Supreme Court precedent rejected in MOBILIX Case


In Les Editions Albert René v Hauser (29 U 4096/02), the Munich Court of Appeal has reversed a lower court decision, finding that the marks OBELIX and MOBILIX are confusingly similar. Refusing to apply a Supreme Court ruling, the appellate court found that it is the phonetic similarity of the marks, rather than their meaning, that created the likelihood of confusion.

Albert René owns a Community trademark for OBELIX in relation to computers and computer programs. Werner Hauser owns the German trademark MOBILIX for computer hardware, software and telecommunication services. Albert René sought an injunction to prevent Hauser from using his mark on the grounds that MOBILIX is confusingly similar to OBELIX. The Munich District Court ruled in Hauser's favour, finding that the marks were not confusingly similar. Albert René appealed.

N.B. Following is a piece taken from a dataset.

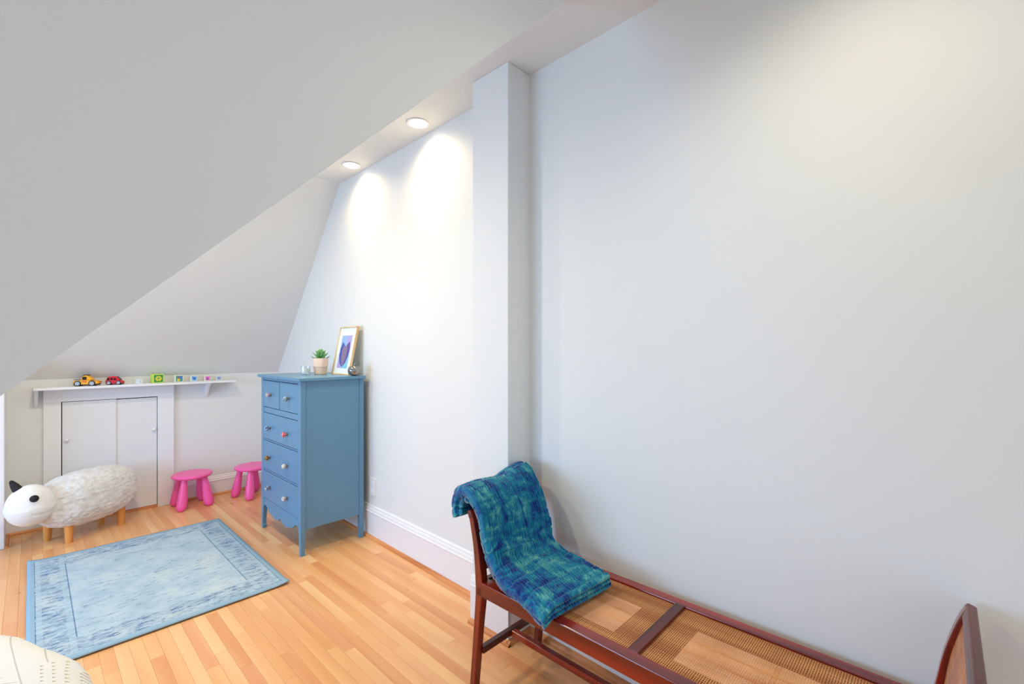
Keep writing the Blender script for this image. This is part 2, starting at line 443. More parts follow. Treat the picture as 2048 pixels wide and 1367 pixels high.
tx = car('toy_taxi', 'yellow and orange toy pickup truck on the left end of the shelf', (.318, 5.105, ZS), RZ, .165, .092, .078, M['yellow'],
         [(-.5, .20), (-.48, .48), (-.24, .52), (.12, .52), (.36, .46), (.49, .38), (.5, .20), (.3, .14), (-.3, .14)],
         [(-.20, .50), (-.17, .80), (-.06, .98), (.06, .96), (.10, .90), (.27, .54), (.1, .5)], True)
MB().poly([(-.46 * .165, -.028, .55 * .092), (-.21 * .165, -.028, .58 * .092), (-.21 * .165, .028, .58 * .092), (-.46 * .165, .028, .55 * .092)], (0, 0, .004)).out('truck_bed', M['glassdark'], tx)
MB().poly([(-.18 * .165, -.027, .80 * .092), (-.06 * .165, -.0285, .985 * .092), (.06 * .165, -.0285, .965 * .092), (.06 * .165, .0285, .965 * .092), (-.06 * .165, .0285, .985 * .092), (-.18 * .165, .027, .80 * .092)], (0, 0, .004)).out('roof_rack', M['glassdark'], tx)
for sg in (-1, 1): MB().box((-.13 * .165, sg * .039 - .001, .36 * .092), (.04 * .165, sg * .039 + .001, .45 * .092)).out('door_stripe', M['orange'], tx)
MB().box((.42 * .165, -.03, .30 * .092), (.51 * .165, .03, .38 * .092), .002).out('bumper', M['orange'], tx)
car('toy_minivan', 'small red toy minivan on the shelf right of the yellow truck', (.492, 5.11, ZS), RZ, .118, .072, .056, M['red'],
    [(-.5, .22), (-.49, .55), (-.3, .58), (.25, .56), (.42, .46), (.5, .34), (.5, .2), (.3, .14), (-.3, .14)],
    [(-.48, .54), (-.38, .92), (-.1, 1.0), (.14, .96), (.36, .54)], False)

# picture cubes: the frame colour and the printed picture differ from cube to cube
def cube_thing(label, x, y, s, rz, rim, face, shapes):
    t = thing('toy_block', label, 'toy block', (x, y, ZS), rz, 'toy blocks on the wall shelf')
    MB().box((-s / 2, -s / 2, 0), (s / 2, s / 2, s), s * .04, 2).out('block', rim, t)
    i = s * .40
    MB().box((-i, -s / 2 - .0008, s / 2 - i), (i, -s / 2 + .001, s / 2 + i)).out('picture', face, t)
    for nm, mt, pts in shapes:
        MB().poly([Vector((px * s, -s / 2 - .0009, pz * s)) for px, pz in pts], (0, -.0006, 0)).out(nm, mt, t)
    return t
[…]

The appellate court reversed the lower court decision. It refused to apply a German Supreme Court ruling stating that terms that sound similar but are perceived by a majority of the public as having different meanings are not confusingly similar. The appellate court reasoned that MOBILIX is made of the term 'mobil' (ie, 'mobile') and the suffix '-ix', which is widely used for computer software and related services within the UNIX operating system environment. The appellate court emphasized that, as such, MOBILIX constitutes an independent lingual creation that not everyone understands. Therefore, it is the high degree of phonetic similarity between the two trademarks that must prevail, resulting in a finding of likelihood of confusion.

Hauser may appeal to the German Supreme Court.